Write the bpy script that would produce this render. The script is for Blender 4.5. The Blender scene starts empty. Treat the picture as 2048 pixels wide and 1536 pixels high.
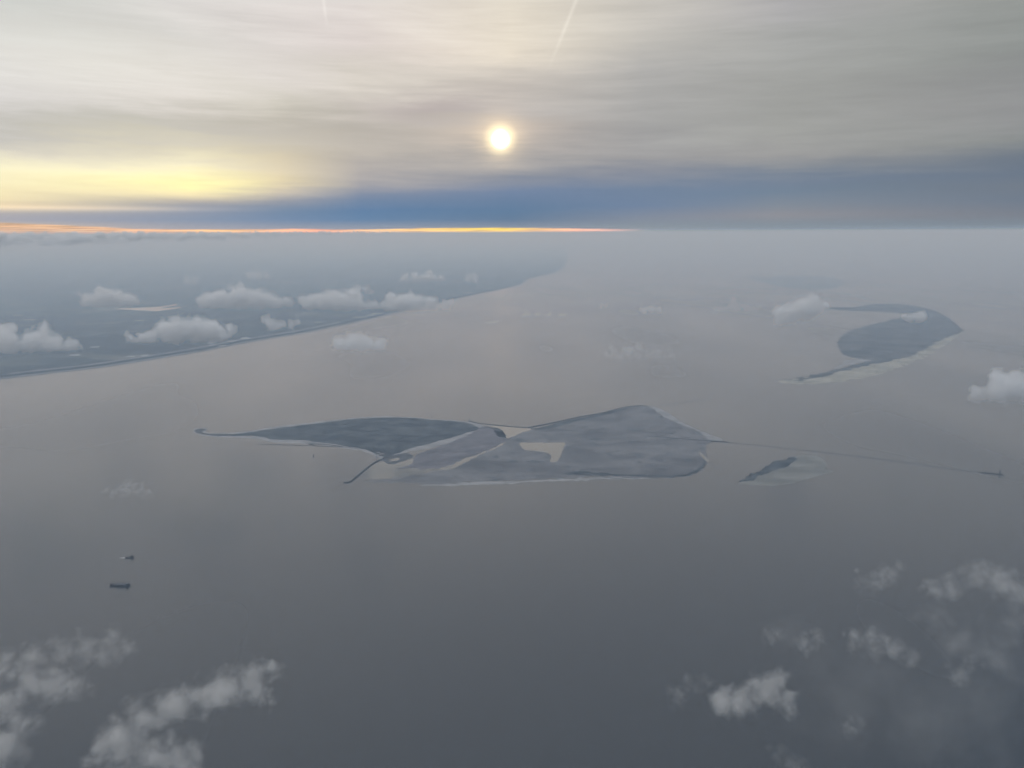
import bpy, bmesh, math, random
from mathutils import Vector, Matrix, noise
from mathutils.geometry import delaunay_2d_cdt

R = math.radians
scene = bpy.context.scene
COL = scene.collection

# ------------------------------------------------------------------ camera
F, CX, CY = 1538.0, 1024.0, 768.0           # focal length and centre in pixels of a 2048 px wide frame
HCAM = 1000.0
PITCH = math.atan((CY - 465.3) / F)
ROLL = R(-0.26)
CAMROT = Matrix.Rotation(math.pi / 2 - PITCH, 3, 'X') @ Matrix.Rotation(ROLL, 3, 'Z')
cam_d = bpy.data.cameras.new('camera')
cam = bpy.data.objects.new('camera', cam_d)
COL.objects.link(cam)
cam.matrix_world = Matrix.Translation((0, 0, HCAM)) @ CAMROT.to_4x4()
cam_d.angle_x = 2 * math.atan(1024 / F)
cam_d.clip_start = 1.0
cam_d.clip_end = 400000.0
scene.camera = cam


def ray(x, y):
    return (CAMROT @ Vector(((x - CX) / F, (CY - y) / F, -1.0))).normalized()


def az_el(x, y):
    d = ray(x, y)
    return math.degrees(math.atan2(d.x, d.y)), math.degrees(math.asin(d.z))


def G(x, y, z=0.0):                          # a place on the level z
    d = ray(x, y)
    t = (z - HCAM) / d.z
    return Vector((d.x * t, d.y * t, z))


def lin(c):
    c = c / 255.0
    return c / 12.92 if c <= 0.04045 else ((c + 0.055) / 1.055) ** 2.4


def L3(c):
    return (lin(c[0]), lin(c[1]), lin(c[2]), 1.0)


# ------------------------------------------------------------------ node helper
class NT:
    def __init__(self, tree):
        self.t = tree
        tree.nodes.clear()

    def n(self, kind, **kw):
        nd = self.t.nodes.new(kind)
        for k, v in kw.items():
            setattr(nd, k, v)
        return nd

    def put(self, sock, v):
        if v is None:
            return
        if isinstance(v, bpy.types.NodeSocket):
            self.t.links.new(v, sock)
        else:
            sock.default_value = v

    def m(self, op, a, b=None, c=None, clamp=False):
        nd = self.n('ShaderNodeMath', operation=op, use_clamp=clamp)
        self.put(nd.inputs[0], a); self.put(nd.inputs[1], b); self.put(nd.inputs[2], c)
        return nd.outputs[0]

    def v(self, op, a, b=None, scale=None):
        nd = self.n('ShaderNodeVectorMath', operation=op)
        self.put(nd.inputs[0], a)
        if b is not None: self.put(nd.inputs[1], b)
        if scale is not None: self.put(nd.inputs['Scale'], scale)
        return nd.outputs['Value'] if op in ('LENGTH', 'DOT_PRODUCT', 'DISTANCE') else nd.outputs[0]

    def xyz(self, x, y, z):
        nd = self.n('ShaderNodeCombineXYZ')
        self.put(nd.inputs[0], x); self.put(nd.inputs[1], y); self.put(nd.inputs[2], z)
        return nd.outputs[0]

    def sep(self, v):
        nd = self.n('ShaderNodeSeparateXYZ'); self.put(nd.inputs[0], v)
        return nd.outputs

    def noise(self, vec, scale, detail=3.0, rough=0.5, dist=0.0, col=False):
        nd = self.n('ShaderNodeTexNoise')
        if vec is not None: self.put(nd.inputs['Vector'], vec)
        self.put(nd.inputs['Scale'], scale); self.put(nd.inputs['Detail'], detail)
        self.put(nd.inputs['Roughness'], rough); self.put(nd.inputs['Distortion'], dist)
        return nd.outputs['Color'] if col else nd.outputs['Fac']

    def mr(self, v, a, b, c=0.0, d=1.0, smooth=True):
        nd = self.n('ShaderNodeMapRange', interpolation_type='SMOOTHSTEP' if smooth else 'LINEAR')
        self.put(nd.inputs[0], v)
        for i, q in enumerate((a, b, c, d)): self.put(nd.inputs[1 + i], q)
        return nd.outputs[0]

    def ramp(self, fac, stops, interp='LINEAR'):
        nd = self.n('ShaderNodeValToRGB')
        cr = nd.color_ramp; cr.interpolation = interp
        stops = sorted(stops, key=lambda s: s[0])
        while len(cr.elements) < len(stops): cr.elements.new(0.5)
        for e, (p, c) in zip(cr.elements, stops):
            e.position = min(max(p, 0), 1); e.color = c
        self.put(nd.inputs[0], fac)
        return nd.outputs[0]

    def mix(self, f, a, b, mode='MIX'):
        nd = self.n('ShaderNodeMix', data_type='RGBA', blend_type=mode)
        self.put(nd.inputs[0], f); self.put(nd.inputs[6], a); self.put(nd.inputs[7], b)
        return nd.outputs[2]


# ------------------------------------------------------------------ sky
SUN_AZ, SUN_EL = az_el(1001, 278)
SUN_DIR = ray(1001, 278)
world = bpy.data.worlds.new('World')
scene.world = world
world.use_nodes = True
W = NT(world.node_tree)
gen = W.n('ShaderNodeTexCoord').outputs['Generated']
dirv = W.v('NORMALIZE', gen)
sx, sy, sz = W.sep(dirv)
AZ = W.m('MULTIPLY', W.m('ARCTAN2', sx, sy), 180 / math.pi)
EL = W.m('MULTIPLY', W.m('ARCSINE', sz), 180 / math.pi)
# the cloud sheet's streaks: long in azimuth, thin in elevation
lowfade = W.mr(EL, 0.8, 6.0, 0.04, 1.0)
big = W.noise(W.xyz(W.m('MULTIPLY', AZ, 0.055), W.m('ADD', W.m('MULTIPLY', EL, 0.36), W.m('MULTIPLY', AZ, 0.012)), 3.1), 1.0, 5.0, 0.55, 0.3)
fine = W.noise(W.xyz(W.m('MULTIPLY', AZ, 0.10), W.m('ADD', W.m('MULTIPLY', EL, 1.15), W.m('MULTIPLY', AZ, 0.03)), 9.7), 1.0, 6.0, 0.62, 0.5)
fine2 = W.noise(W.xyz(W.m('MULTIPLY', AZ, 0.22), W.m('ADD', W.m('MULTIPLY', EL, 4.2), W.m('MULTIPLY', AZ, -0.05)), 21.3), 1.0, 5.0, 0.6, 0.4)
bigc = W.m('SUBTRACT', big, 0.5); finec = W.m('SUBTRACT', fine, 0.5); fine2c = W.m('SUBTRACT', fine2, 0.5)
warp = W.m('MULTIPLY', W.m('ADD', W.m('MULTIPLY', bigc, 4.2), W.m('ADD', W.m('MULTIPLY', finec, 1.6), W.m('MULTIPLY', fine2c, 0.5))), lowfade)
ELW = W.m('ADD', EL, warp)
ELC = W.m('ADD', W.m('MINIMUM', ELW, 24.0), W.mr(ELW, 24.0, 60.0, 0.0, 4.0))     # the overcast brightens towards the zenith
fe = W.m('DIVIDE', W.m('ADD', ELC, 2.0), 30.0)
ZEN = 0.92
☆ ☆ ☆
◆ What is being asked ◆
Reproduce the material above exactly, first line through the line that contains "from mathutils.geometry import", minus the pictures.

◆ Result of the exercise ◆
Write the bpy script that would produce this render. The script is for Blender 4.5. The Blender scene starts empty. Treat the picture as 2048 pixels wide and 1536 pixels high.
import bpy, bmesh, math, random
from mathutils import Vector, Matrix, noise
from mathutils.geometry import delaunay_2d_cdt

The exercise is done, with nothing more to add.